1 daughter equal to 10 sons, says Modi

Modi said women were not only moving ahead in every field but leading there as well.

New Delhi: Prime Minister Narendra Modi, in his first Mann Ki Baat radio programme of 2018, lauded woman power and spoke on women empowerment, on Sunday.

Quoting scriptures the Prime Minister said, “Today we talk about Beti Bachao Beti Padhao, but ages ago, our holy books said that one daughter is worth 10 sons.”

Highlighting a letter posted on his app by a citizen, he pointed out that astronaut Kalpana Chawla’s death anniversary falls on February 1 and her life had inspired lakhs of young people.

Quoting the letter, which also mentioned defence minister Nirmala Sitharaman’s sortie in fighter aircraft Sukhoi 30, he said women were not only moving ahead in every field but leading there as well.

The Prime Minister also referred to President Ram Nath Kovind’s initiative to meet a group of “extraordinary” women, who were all path-breakers, and said women had broken through orthodoxy to achieve “extraordinary success”.

Transparency in Padma awards: Modi
President Ram Nath Kovind had recently met India’s first woman merchant Navy captain, the first woman passenger train driver and fire fighter, among others, he said, calling them the “first ladies” in their respective fields.

“Women are playing a significant role in the positive changes happening in the country,” he said, and referred to the performance of an all-woman BSF biker contingent at the Republic Day parade.

He referred to the Matunga Railway Station in Mumbai which had an all-woman staff. The Prime Minister referred to the world’s longest human chain of 13,000km formed in Bihar against dowry and child marriage and said it was imperative that society was rid of such ills.

He said said his government had transformed the process for selecting Padma award winners and common people were now being honoured because the emphasis was no longer on the name of a nominee, but on the work done.

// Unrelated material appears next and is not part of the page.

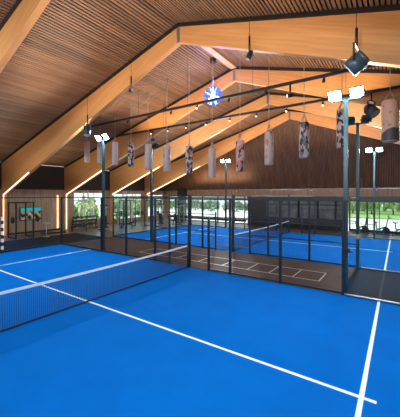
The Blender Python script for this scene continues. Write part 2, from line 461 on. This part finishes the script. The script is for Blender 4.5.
t2 = thing('court_enclosure', 'steel and glass fence around the far court beyond the brown passage', 'fence')
enclosure(t2, 9.1); enclosure(t2, 19.1)
for X in (-10, 10):
    for a, b in ((9.1, 11.1), (11.1, 13.1), (13.1, 15.1), (15.1, 17.1), (17.1, 19.1)):
        B().box(X - .006, a + (.05 if a == 9.1 else .006), .09, X + .006, b - (.05 if b == 19.1 else .006), 2.94).build('glass_panel', M['glass'], t2)
    rail(t2, (X, 9.1, .045), (X, 19.1, .045), .07, 'base_rail'); rail(t2, (X, 9.1, 2.97), (X, 19.1, 2.97), .06, 'top_rail')
for Y in (9.1, 19.1):
    for a, b in ((-10, -8), (-8, -6), (6, 8), (8, 10)):
        B().box(a + (.05 if a in (-10, 6) else .006), Y - .006, .09, b - (.05 if b in (-6, 10) else .006), Y + .006, 2.94).build('glass_panel', M['glass'], t2)
    for a, b in ((-10, -6), (6, 10)): rail(t2, (a, Y, .03), (b, Y, .03), .06, 'base_rail')
rail(t2, (6.12, 9.05, .045), (9.96, 9.05, .045), .03, 'base_channel', M['alu'])
rail(t2, (-1.07, 9.1, .32), (.97, 9.1, .32), .03, 'base_channel', M['galv'])

# black and white striped door post at the left edge
mb = B(); n = 10
for i in range(n): mb.box(-.05, -.05, i * 1.95 / n, .05, .05, (i + 1) * 1.95 / n, M['white_frame'] if i % 2 else M['black'])
tag(mb.build('striped_post', loc=(-9.90, 1.58, .0)), 'post banded in black and white at the left end of the near court', 'post')

# ------------------------------------------------------------------ nets
def net(yc, label):
    t = thing('court_net', label, 'net', (0, yc, 0))
    zf = lambda y: .90 + .06 * (y / 5) ** 2
    mb = B(); p = .05; r = .0025; N = int(9.7 / p)
    ys = [-4.85 + i * p for i in range(N + 1)]
    for y in ys: mb.box(-r, y - r, .03, r, y + r, zf(y) - .03)
    for k in range(1, 17):
        z = .03 + k * p
        for y in range(-5, 5):
            a, b = max(y, -4.85), min(y + 1, 4.85); mb.box(-r, a, z - r, r, b, z + r)
    mb.build('net_mesh', M['net'], t)
    tp = B()
    for k in range(12):
        a = -4.85 + 9.7 * k / 12; b = a + 9.7 / 12
        tp.hexa([(-.012, a, zf(a) - .05), (.012, a, zf(a) - .05), (.012, b, zf(b) - .05), (-.012, b, zf(b) - .05), (-.012, a, zf(a) + .015), (.012, a, zf(a) + .015), (.012, b, zf(b) + .015), (-.012, b, zf(b) + .015)])
    tag(tp.build('tape', M['tape'], t), 'white top tape')
    B().bar((0, -4.85, .03), (0, 4.85, .03), .02, .04).build('bottom_cord', M['net'], t)
    for s in (-1, 1):
        q = B(); q.tube((0, s * 4.9, 0), (0, s * 4.9, 1.0), .035, 10); q.lathe([(.045, 0), (.045, .03), (0, .04)], 10, c=(0, s * 4.9, 1.0)); q.build('post', M['steel'], t)
    return t
net(0, 'padel net with white tape across the near court')
net(14.1, 'padel net with white tape across the far court')

# ------------------------------------------------------------------ floodlight masts
def mast(x, y, face, label):
    t = thing('floodlight_mast', label, 'floodlight mast', (x, y, 0), group=None)
    oy = .12 * -face                                 # mast stands just outside the fence
    h = 6.18
    B().box(-.06, oy - .06, 0, .06, oy + .06, h).build('pole', M['teal'], t)
    B().box(-.42, oy - .04, h - .04, .42, oy + .04, h + .02).build('crossbar', M['teal'], t)
    for sx in (-.31, .31):
        f = B(); th = math.radians(55)
        c = Vector((sx, oy + face * .06, h + .17))
        nrm = Vector((0, face * math.cos(math.radians(38)), -math.sin(math.radians(38)))); ux = Vector((1, 0, 0)); uz = nrm.cross(ux) * -1
        if uz.z < 0: uz = -uz
        def P(a, b, d): return c + ux * a + uz * b + nrm * d
        f.hexa([P(-.17, -.13, -.1), P(.17, -.13, -.1), P(.2, -.16, .05), P(-.2, -.16, .05), P(-.17, .13, -.1), P(.17, .13, -.1), P(.2, .16, .05), P(-.2, .16, .05)])
        for k in range(6): f.bar(P(-.13 + k * .052, -.11, -.13), P(-.13 + k * .052, .11, -.13), .012, .06, up=ux)
        f.bar(P(-.21, -.12, -.02), P(-.21, 0, -.02) , .02, .03); f.bar(P(.21, -.12, -.02), P(.21, 0, -.02), .02, .03)
        fl = f.build('floodlight', M['teal'], t)
        l = B(); l.poly([P(-.175, -.14, .056), P(.175, -.14, .056), P(.175, .14, .056), P(-.175, .14, .056)])
        l.build('lens', M['flood'], fl)
        ld = bpy.data.lights.new('floodlight_lamp', 'AREA'); ld.shape = 'RECTANGLE'; ld.size = .35; ld.size_y = .28; ld.energy = 135 if y < 5.5 else 175; ld.color = (.97, .98, 1.)
        lo = bpy.data.objects.new('floodlight_lamp', ld); COL.objects.link(lo); lo.parent = fl
        lo.location = c + nrm * .08; lo.rotation_euler = nrm.to_track_quat('-Z', 'Y').to_euler()
    return t
mast(-6, 5, -1, 'lit floodlight mast rising left of the near court net post')
mast(6.06, 5, -1, 'tall lit floodlight mast at the right corner of the passage')
mast(-6, 9.1, 1, 'unlit-looking teal mast on the left of the far court near side')
mt = mast(6, 9.1, 1, 'mast with two lamp heads seen from behind, facing the far court')
tag(B().box(-.06, -.198, 1.26, .06, -.181, 1.46).build('name_plate', M['white_frame'], mt), 'small white plate')
mast(-6, 19.1, -1, 'distant lit floodlight mast in front of the far left windows')
mast(6, 19.1, -1, 'distant lit floodlight mast in front of the right hand greenery')
mast(-6, -5, 1, 'floodlight mast on the camera side of the near court, left half')
mast(6, -5, 1, 'floodlight mast on the camera side of the near court, right half')

# ------------------------------------------------------------------ punching bags
bags = [  # x, bottom z, kind, label
 (7.18, 4.98, 'peach', 'peach punching bag with a dark wave round its foot, rightmost of the row'),
 (5.68, 4.91, 'face', 'printed punching bag half hidden behind the tall right mast'),
 (4.30, 4.63, 'grey', 'punching bag printed in black, grey and white, left of the tall right mast'),
 (2.83, 4.43, 'pinkspot', 'pale punching bag with a few pink marks, third hanging left of the tall mast'),
 (1.45, 4.21, 'pinkdark', 'punching bag with dark blots and a pink foot, right of the blue ball'),
 (-.06, 3.99, 'plain', 'plain pale punching bag hanging lowest of the row'),
 (-1.46, 4.22, 'dark', 'white punching bag with a dark spiral print, just left of the lowest one'),
 (-2.96, 4.41, 'spots', 'white punching bag with dark spots, second left of the lowest one'),
 (-4.39, 4.62, 'plain2', 'plain white punching bag in front of the teal mast'),
 (-5.81, 4.82, 'dark2', 'white punching bag with heavy black print, right of the left bright mast lamps'),
 (-7.28, 5.02, 'plain3', 'plain lilac white punching bag directly right of the left mast pole'),
 (-8.79, 5.24, 'plain4', 'plain punching bag half hidden by the left mast pole'),
 (-10.22, 5.40, 'plain5', 'plain pinkish punching bag, leftmost of the row')]
W = (.62, .53, .50); D = (.035, .032, .04); PK = (.72, .28, .24)
bag_m = {
 'peach': print_mat('bag_peach', (.72, .47, .33), (.10, .08, .08), (.62, .16, .10), 3, .66, .60, 2.6),
 'face': print_mat('bag_mixed', W, D, (.55, .36, .28), 5, .50, .48, 3),
 'grey': print_mat('bag_grey', W, (.05, .04, .04), (.20, .19, .19), 8, .55, .46, 2.4),
 'pinkspot': print_mat('bag_pink_marks', (.62, .50, .42), D, (.75, .2, .2), 2, .64, .60, 3),
 'pinkdark': print_mat('bag_pink_dark', (.66, .52, .46), D, PK, 4, .55, .50, 2.6),
 'plain': mat('bag_plain', (.60, .50, .44), .55, noise=.1),
 'dark': print_mat('bag_dark', W, D, (.45, .25, .20), 9, .50, .55, 2.4),
 'spots': print_mat('bag_spots', W, D, (.5, .35, .3), 12, .60, .62, 4),
 'plain2': mat('bag_plain_white', (.62, .54, .50), .55, noise=.1),
 'dark2': print_mat('bag_black_print', W, D, (.45, .25, .20), 14, .49, .56, 3),
 'plain3': mat('bag_lilac', (.60, .54, .55), .55, noise=.1),
 'plain4': mat('bag_tan', (.60, .48, .42), .55, noise=.1),
 'plain5': mat('bag_rose', (.64, .48, .42), .55, noise=.1)}
wave = mat('bag_dark_wave', (.09, .085, .09), .5, noise=.3)
for x, z, k, lab in bags:
    t = thing('punching_bag', lab, 'punching bag', (x, 7.0, z), group='printed punching bags hanging in a row over the passage')
    L = 1.55; R = .255 if k == 'peach' else .19; Z = L - .12
    b = B(); b.lathe([(0, 0), (R * .85, 0), (R, .03), (R, Z - .04), (R * .93, Z), (0, Z + .01)], 24)
    b.build('bag', bag_m[k], t)
    if k == 'peach':
        q = B(); n = 24; rr = R + .004
        for j in range(n):
            a0, a1 = 2 * PI * j / n, 2 * PI * (j + 1) / n
            hh = lambda a: .30 + .16 * math.sin(a * 1 + 2.6)
            q.poly([(rr * math.cos(a0), rr * math.sin(a0), .03), (rr * math.cos(a1), rr * math.sin(a1), .03), (rr * math.cos(a1), rr * math.sin(a1), hh(a1)), (rr * math.cos(a0), rr * math.sin(a0), hh(a0))], sm=True)
        tag(q.build('foot_print', wave, t), 'dark wave printed round the foot')
    st = B()
    for j in range(4):
        a = PI / 4 + j * PI / 2; st.bar((R * .9 * math.cos(a), R * .9 * math.sin(a), Z - .02), (0, 0, Z + .36), .03, .012)
    st.build('strap', M['wire'], t)
    st = B(); st.tube((0, 0, Z + .34), (0, 0, top(x) + .17 - z), .012, 6); st.lathe([(.06, 0), (.06, .04), (0, .04)], 10, c=(0, 0, top(x) + .12 - z)); st.build('hanging_wire', M['wire'], t)

# ------------------------------------------------------------------ lighting tracks
def track(y, z, xa, xb, label, sx, drop):
    t = thing('lighting_track', label, 'lighting track', (0, y, z))
    B().box(xa, -.05, -.05, xb, .05, .055).build('rail', M['black'], t)
    x = xa + .8
    while x < xb:
        B().tube((x, 0, .04), (x, 0, top(x) + .16 - z), .008, 5).build('hanger', M['black'], t); x += 3.4
    for i, x in enumerate(sx):
        s = B(); s.tube((x, 0, -.03), (x, 0, -.12), .015, 6); s.tube((x, -.03, -.11), (x, -.09, -.25), .045, 10, r2=.055); h = s.build('spotlight', M['black'], t)
        e = B(); e.tube((x, -.09, -.251), (x, -.094, -.262), .042, 10); e.build('lens', M['spot'] if drop else (M['spot_blue'] if i == 3 else M['darkglass']), h)
track(6.25, 7.5, -8.6, 9.0, 'upper black lighting track running above the punching bags', [-5.2, -3.6, -2.0, -.4, 1.3, 3.0, 5.2], False)
track(8.6, 7.32, -8.8, 9.0, 'lower black lighting track with small warm lamps behind the punching bags', [-5.6, -4.2, -2.8, -1.4, .1, 1.6, 3.1, 4.7], True)
# thin rod before the far wall
t = thing('lighting_track', 'thin pale track with tiny lamps low before the far wall', 'lighting track', (0, 21.5, 3.62))
B().box(-11.5, -.02, -.02, 8.5, .02, .02).build('rail', M['galv'], t)
for x in (-11, -7, -3, 1, 5): B().tube((x, 0, .02), (x, 0, .9 if abs(x) < 7 else .6), .008, 5).build('hanger', M['galv'], t)
for x in (-9.5, -6, -2.4, -.2, 1.2, 2.8, 4.2, 6):
    h = B().tube((x, 0, -.02), (x, 0, -.12), .035, 8).build('spotlight', M['black'], t)
    B().tube((x, 0, -.121), (x, 0, -.135), .03, 8).build('lens', M['spot'], h)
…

Mr Modi said the awards are being bestowed on people “who do not live in big cities and are not visible in newspapers and TV”.

“Making the (nomination) process online has led to transparency. The selection process for these awards has undergone a transformation,” he said.

“If you look at these winners, you will feel proud that such kind of people live in society and will also naturally feel proud that they are getting this recognition without any sifarish (recommendation),” he said.